Dataset entries ::
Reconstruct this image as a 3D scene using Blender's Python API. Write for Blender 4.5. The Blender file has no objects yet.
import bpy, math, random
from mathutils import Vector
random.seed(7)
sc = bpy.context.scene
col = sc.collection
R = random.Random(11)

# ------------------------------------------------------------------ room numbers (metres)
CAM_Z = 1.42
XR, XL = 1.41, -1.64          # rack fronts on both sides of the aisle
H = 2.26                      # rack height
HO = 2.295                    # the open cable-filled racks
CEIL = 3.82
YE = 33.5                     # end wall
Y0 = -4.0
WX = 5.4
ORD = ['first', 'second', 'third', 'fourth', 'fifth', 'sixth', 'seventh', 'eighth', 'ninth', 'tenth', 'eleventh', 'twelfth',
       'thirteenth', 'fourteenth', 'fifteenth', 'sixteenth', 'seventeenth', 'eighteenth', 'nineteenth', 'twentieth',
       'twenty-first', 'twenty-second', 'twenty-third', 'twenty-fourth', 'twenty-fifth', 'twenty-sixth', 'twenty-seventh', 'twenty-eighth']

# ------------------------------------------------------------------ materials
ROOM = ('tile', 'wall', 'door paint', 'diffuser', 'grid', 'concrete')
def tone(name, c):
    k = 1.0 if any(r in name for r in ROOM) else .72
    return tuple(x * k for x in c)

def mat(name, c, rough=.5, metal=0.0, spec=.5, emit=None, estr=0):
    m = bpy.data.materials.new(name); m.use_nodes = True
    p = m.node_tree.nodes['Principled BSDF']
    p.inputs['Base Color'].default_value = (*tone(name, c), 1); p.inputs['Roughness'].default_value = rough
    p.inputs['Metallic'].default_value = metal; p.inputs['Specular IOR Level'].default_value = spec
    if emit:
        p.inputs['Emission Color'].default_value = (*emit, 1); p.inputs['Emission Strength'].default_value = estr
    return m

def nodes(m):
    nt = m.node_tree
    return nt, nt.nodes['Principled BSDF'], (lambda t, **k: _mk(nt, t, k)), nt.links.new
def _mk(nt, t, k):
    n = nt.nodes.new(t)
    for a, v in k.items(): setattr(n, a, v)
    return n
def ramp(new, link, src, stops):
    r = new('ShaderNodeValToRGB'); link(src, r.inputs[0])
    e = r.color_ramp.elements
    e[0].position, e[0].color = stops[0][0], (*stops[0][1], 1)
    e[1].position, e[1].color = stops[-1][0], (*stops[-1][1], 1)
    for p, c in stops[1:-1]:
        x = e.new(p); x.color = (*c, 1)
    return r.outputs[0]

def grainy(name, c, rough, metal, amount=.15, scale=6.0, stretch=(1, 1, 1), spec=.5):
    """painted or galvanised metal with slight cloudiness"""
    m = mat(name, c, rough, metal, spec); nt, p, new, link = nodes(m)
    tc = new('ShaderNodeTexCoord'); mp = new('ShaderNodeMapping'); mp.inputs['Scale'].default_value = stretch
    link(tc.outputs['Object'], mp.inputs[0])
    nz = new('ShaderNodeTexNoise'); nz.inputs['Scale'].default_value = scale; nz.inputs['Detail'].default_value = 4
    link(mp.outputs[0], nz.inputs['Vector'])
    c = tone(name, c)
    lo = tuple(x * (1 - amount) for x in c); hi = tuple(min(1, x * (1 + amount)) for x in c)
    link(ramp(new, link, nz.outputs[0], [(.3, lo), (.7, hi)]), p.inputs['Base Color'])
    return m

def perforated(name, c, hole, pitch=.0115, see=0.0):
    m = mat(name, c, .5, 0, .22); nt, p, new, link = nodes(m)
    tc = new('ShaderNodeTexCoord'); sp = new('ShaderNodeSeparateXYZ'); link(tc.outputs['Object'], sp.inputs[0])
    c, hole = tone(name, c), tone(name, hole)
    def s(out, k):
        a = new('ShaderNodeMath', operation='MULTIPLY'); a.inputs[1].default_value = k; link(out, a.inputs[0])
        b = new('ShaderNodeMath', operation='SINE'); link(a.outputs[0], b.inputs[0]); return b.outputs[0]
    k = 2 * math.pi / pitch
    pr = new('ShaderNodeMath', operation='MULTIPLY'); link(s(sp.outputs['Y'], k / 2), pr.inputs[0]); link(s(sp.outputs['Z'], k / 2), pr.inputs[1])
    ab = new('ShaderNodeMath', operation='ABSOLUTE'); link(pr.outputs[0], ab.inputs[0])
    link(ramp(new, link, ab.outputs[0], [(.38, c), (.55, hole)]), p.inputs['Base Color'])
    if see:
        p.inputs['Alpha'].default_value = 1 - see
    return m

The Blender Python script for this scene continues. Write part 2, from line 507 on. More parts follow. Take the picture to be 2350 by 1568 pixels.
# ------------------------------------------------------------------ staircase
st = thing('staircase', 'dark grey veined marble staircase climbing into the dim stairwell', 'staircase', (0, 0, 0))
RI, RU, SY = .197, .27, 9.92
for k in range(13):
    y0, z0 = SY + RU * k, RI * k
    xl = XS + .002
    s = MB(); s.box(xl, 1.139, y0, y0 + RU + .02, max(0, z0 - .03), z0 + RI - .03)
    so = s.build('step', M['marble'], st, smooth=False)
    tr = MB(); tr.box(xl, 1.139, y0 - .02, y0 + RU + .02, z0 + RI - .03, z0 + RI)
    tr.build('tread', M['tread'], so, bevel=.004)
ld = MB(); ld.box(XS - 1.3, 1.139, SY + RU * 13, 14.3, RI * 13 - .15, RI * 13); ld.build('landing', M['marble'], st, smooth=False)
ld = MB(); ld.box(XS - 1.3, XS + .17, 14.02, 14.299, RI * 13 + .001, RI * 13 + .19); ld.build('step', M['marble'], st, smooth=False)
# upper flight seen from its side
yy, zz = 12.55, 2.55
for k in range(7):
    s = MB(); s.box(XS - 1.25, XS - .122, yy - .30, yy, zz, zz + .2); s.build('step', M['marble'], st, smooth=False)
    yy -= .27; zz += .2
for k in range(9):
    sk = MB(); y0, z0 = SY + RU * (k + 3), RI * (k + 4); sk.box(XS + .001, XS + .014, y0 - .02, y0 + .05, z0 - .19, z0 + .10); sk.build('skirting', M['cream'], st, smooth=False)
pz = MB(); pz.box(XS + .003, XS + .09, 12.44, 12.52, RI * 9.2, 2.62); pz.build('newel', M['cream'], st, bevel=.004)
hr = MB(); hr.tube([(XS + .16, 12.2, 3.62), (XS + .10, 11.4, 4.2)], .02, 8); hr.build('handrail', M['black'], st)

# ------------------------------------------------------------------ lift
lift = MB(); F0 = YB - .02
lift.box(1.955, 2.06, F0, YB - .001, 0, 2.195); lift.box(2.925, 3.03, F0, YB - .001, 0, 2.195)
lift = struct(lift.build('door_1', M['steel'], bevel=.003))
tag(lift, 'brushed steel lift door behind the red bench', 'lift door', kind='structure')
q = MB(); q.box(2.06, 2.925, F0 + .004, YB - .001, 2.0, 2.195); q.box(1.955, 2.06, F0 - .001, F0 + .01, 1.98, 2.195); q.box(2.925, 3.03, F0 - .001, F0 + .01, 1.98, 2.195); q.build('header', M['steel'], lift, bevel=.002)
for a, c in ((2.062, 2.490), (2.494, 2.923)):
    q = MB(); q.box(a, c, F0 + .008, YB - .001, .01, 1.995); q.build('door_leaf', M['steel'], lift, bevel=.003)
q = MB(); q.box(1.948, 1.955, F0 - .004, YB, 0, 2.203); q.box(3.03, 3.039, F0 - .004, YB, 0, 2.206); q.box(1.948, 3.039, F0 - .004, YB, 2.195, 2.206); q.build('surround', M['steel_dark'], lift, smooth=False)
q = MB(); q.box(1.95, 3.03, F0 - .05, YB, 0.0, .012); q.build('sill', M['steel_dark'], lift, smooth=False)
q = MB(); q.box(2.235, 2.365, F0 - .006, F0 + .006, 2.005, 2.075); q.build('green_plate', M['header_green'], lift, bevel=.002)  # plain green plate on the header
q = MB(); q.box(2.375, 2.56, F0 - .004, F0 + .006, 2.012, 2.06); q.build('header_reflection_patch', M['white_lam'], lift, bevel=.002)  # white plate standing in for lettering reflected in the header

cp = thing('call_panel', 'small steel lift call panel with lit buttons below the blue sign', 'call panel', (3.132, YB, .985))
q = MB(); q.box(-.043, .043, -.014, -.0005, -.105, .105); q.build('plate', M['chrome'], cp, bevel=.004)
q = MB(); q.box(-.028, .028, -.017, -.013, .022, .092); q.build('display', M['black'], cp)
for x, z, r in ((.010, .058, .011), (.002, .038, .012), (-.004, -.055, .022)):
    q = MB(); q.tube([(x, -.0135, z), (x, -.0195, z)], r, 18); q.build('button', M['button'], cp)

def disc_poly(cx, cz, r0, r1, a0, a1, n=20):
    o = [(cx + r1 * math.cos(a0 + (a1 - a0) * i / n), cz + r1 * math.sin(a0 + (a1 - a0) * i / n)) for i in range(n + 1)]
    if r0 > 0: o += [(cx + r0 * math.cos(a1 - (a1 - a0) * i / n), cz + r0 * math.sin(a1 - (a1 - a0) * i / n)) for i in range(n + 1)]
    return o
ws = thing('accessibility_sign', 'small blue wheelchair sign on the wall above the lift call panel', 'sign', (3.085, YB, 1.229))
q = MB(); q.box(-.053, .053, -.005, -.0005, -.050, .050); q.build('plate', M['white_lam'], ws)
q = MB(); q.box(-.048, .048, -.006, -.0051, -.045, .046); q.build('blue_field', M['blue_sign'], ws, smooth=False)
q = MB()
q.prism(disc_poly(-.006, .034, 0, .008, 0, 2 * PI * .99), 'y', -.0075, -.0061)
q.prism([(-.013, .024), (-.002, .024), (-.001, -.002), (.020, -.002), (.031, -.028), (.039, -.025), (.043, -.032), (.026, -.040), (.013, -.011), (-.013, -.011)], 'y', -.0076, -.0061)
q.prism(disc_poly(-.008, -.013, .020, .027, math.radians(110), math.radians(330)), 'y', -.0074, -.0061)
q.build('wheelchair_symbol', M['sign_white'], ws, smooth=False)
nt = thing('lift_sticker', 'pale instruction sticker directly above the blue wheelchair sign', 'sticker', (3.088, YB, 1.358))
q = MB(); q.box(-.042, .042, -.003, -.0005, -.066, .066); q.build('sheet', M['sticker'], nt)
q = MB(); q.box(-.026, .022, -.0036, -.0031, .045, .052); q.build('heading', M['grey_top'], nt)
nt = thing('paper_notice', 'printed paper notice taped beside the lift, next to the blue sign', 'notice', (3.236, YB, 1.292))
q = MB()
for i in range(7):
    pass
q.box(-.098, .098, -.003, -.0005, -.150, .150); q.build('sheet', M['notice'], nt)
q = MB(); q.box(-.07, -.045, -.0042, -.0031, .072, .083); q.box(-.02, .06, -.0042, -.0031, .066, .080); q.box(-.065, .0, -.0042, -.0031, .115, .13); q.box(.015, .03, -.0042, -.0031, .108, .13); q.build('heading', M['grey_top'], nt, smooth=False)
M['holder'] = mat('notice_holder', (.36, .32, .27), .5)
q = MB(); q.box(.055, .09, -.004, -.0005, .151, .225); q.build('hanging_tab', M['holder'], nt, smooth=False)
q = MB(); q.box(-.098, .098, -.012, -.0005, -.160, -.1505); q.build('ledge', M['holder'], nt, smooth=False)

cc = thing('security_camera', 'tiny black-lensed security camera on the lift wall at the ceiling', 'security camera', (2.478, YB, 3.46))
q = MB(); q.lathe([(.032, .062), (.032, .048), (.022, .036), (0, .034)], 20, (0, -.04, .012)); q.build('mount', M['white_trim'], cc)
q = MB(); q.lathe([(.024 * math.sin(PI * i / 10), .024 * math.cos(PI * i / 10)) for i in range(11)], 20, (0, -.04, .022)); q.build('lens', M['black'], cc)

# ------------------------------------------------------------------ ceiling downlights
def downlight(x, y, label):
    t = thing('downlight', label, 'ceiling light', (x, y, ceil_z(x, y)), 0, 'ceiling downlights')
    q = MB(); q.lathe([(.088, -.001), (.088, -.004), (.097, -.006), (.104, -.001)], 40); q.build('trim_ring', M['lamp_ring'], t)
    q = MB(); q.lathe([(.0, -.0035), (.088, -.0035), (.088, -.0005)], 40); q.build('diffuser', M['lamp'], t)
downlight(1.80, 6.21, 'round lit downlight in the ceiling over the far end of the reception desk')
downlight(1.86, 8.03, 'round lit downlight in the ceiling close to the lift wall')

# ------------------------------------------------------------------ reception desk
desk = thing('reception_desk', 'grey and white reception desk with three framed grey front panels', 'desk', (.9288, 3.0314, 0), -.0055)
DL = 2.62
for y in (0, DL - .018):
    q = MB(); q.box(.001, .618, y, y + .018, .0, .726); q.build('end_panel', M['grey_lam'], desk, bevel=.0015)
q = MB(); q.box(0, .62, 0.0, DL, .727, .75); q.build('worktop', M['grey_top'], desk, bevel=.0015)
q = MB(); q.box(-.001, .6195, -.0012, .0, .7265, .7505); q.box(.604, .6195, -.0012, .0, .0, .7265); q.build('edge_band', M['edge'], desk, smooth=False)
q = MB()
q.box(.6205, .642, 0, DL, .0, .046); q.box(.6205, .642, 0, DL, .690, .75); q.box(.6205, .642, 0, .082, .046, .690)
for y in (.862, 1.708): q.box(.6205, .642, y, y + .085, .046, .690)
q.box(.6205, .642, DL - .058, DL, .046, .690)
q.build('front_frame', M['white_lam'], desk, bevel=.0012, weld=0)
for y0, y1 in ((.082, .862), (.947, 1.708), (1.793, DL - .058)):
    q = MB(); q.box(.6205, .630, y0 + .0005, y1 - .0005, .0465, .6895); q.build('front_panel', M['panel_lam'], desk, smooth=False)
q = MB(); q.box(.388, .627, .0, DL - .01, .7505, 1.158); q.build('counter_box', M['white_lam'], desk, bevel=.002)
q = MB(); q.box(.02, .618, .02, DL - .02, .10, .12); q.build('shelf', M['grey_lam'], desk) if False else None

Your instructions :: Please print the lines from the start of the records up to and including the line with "R = random.Random(11)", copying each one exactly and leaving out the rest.

Answer to the problem ::
Reconstruct this image as a 3D scene using Blender's Python API. Write for Blender 4.5. The Blender file has no objects yet.
import bpy, math, random
from mathutils import Vector
random.seed(7)
sc = bpy.context.scene
col = sc.collection
R = random.Random(11)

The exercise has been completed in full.